**What you should do:**
Extract each line of the data and write it out again exactly.

**Data extract:**

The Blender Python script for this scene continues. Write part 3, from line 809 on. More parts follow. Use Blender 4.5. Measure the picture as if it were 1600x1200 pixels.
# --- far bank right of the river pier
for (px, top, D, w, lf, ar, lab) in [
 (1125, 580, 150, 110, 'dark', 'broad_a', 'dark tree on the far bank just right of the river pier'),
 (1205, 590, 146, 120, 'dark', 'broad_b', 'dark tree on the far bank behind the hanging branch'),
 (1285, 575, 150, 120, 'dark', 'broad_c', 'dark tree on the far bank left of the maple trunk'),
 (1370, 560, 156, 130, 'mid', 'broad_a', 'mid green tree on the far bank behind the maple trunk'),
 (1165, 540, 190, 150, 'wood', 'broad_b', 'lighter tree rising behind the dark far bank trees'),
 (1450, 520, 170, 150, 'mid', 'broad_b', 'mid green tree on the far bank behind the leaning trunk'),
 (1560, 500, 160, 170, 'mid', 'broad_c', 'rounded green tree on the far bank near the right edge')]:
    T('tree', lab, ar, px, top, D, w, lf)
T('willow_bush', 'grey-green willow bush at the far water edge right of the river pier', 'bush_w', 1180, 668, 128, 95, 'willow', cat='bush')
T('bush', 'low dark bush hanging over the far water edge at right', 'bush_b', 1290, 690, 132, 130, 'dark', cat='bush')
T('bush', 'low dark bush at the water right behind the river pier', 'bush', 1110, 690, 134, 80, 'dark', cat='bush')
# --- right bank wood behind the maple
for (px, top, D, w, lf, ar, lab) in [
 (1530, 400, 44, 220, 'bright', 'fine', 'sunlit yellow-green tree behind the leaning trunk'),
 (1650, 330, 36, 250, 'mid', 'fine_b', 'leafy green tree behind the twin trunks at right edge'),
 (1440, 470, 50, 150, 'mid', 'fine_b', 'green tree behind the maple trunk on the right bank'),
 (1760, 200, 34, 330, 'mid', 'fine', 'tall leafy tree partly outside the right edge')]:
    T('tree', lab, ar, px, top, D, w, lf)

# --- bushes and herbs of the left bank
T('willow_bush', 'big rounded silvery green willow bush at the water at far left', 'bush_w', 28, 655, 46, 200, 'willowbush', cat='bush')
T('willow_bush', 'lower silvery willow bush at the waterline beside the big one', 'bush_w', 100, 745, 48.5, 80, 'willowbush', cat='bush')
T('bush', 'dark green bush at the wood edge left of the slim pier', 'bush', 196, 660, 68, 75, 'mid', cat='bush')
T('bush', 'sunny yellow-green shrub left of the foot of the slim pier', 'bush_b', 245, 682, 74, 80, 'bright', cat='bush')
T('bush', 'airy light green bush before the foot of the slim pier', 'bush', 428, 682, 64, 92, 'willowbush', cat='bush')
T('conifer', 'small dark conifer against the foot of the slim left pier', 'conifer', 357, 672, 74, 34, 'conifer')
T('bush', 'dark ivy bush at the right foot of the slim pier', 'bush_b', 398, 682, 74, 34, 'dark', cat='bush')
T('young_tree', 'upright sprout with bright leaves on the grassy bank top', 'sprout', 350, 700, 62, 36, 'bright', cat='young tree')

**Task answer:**
The Blender Python script for this scene continues. Write part 3, from line 809 on. More parts follow. Use Blender 4.5. Measure the picture as if it were 1600x1200 pixels.
# --- far bank right of the river pier
for (px, top, D, w, lf, ar, lab) in [
 (1125, 580, 150, 110, 'dark', 'broad_a', 'dark tree on the far bank just right of the river pier'),
 (1205, 590, 146, 120, 'dark', 'broad_b', 'dark tree on the far bank behind the hanging branch'),
 (1285, 575, 150, 120, 'dark', 'broad_c', 'dark tree on the far bank left of the maple trunk'),
 (1370, 560, 156, 130, 'mid', 'broad_a', 'mid green tree on the far bank behind the maple trunk'),
 (1165, 540, 190, 150, 'wood', 'broad_b', 'lighter tree rising behind the dark far bank trees'),
 (1450, 520, 170, 150, 'mid', 'broad_b', 'mid green tree on the far bank behind the leaning trunk'),
 (1560, 500, 160, 170, 'mid', 'broad_c', 'rounded green tree on the far bank near the right edge')]:
    T('tree', lab, ar, px, top, D, w, lf)
T('willow_bush', 'grey-green willow bush at the far water edge right of the river pier', 'bush_w', 1180, 668, 128, 95, 'willow', cat='bush')
T('bush', 'low dark bush hanging over the far water edge at right', 'bush_b', 1290, 690, 132, 130, 'dark', cat='bush')
T('bush', 'low dark bush at the water right behind the river pier', 'bush', 1110, 690, 134, 80, 'dark', cat='bush')
# --- right bank wood behind the maple
for (px, top, D, w, lf, ar, lab) in [
 (1530, 400, 44, 220, 'bright', 'fine', 'sunlit yellow-green tree behind the leaning trunk'),
 (1650, 330, 36, 250, 'mid', 'fine_b', 'leafy green tree behind the twin trunks at right edge'),
 (1440, 470, 50, 150, 'mid', 'fine_b', 'green tree behind the maple trunk on the right bank'),
 (1760, 200, 34, 330, 'mid', 'fine', 'tall leafy tree partly outside the right edge')]:
    T('tree', lab, ar, px, top, D, w, lf)

# --- bushes and herbs of the left bank
T('willow_bush', 'big rounded silvery green willow bush at the water at far left', 'bush_w', 28, 655, 46, 200, 'willowbush', cat='bush')
T('willow_bush', 'lower silvery willow bush at the waterline beside the big one', 'bush_w', 100, 745, 48.5, 80, 'willowbush', cat='bush')
T('bush', 'dark green bush at the wood edge left of the slim pier', 'bush', 196, 660, 68, 75, 'mid', cat='bush')
T('bush', 'sunny yellow-green shrub left of the foot of the slim pier', 'bush_b', 245, 682, 74, 80, 'bright', cat='bush')
T('bush', 'airy light green bush before the foot of the slim pier', 'bush', 428, 682, 64, 92, 'willowbush', cat='bush')
T('conifer', 'small dark conifer against the foot of the slim left pier', 'conifer', 357, 672, 74, 34, 'conifer')
T('bush', 'dark ivy bush at the right foot of the slim pier', 'bush_b', 398, 682, 74, 34, 'dark', cat='bush')
T('young_tree', 'upright sprout with bright leaves on the grassy bank top', 'sprout', 350, 700, 62, 36, 'bright', cat='young tree')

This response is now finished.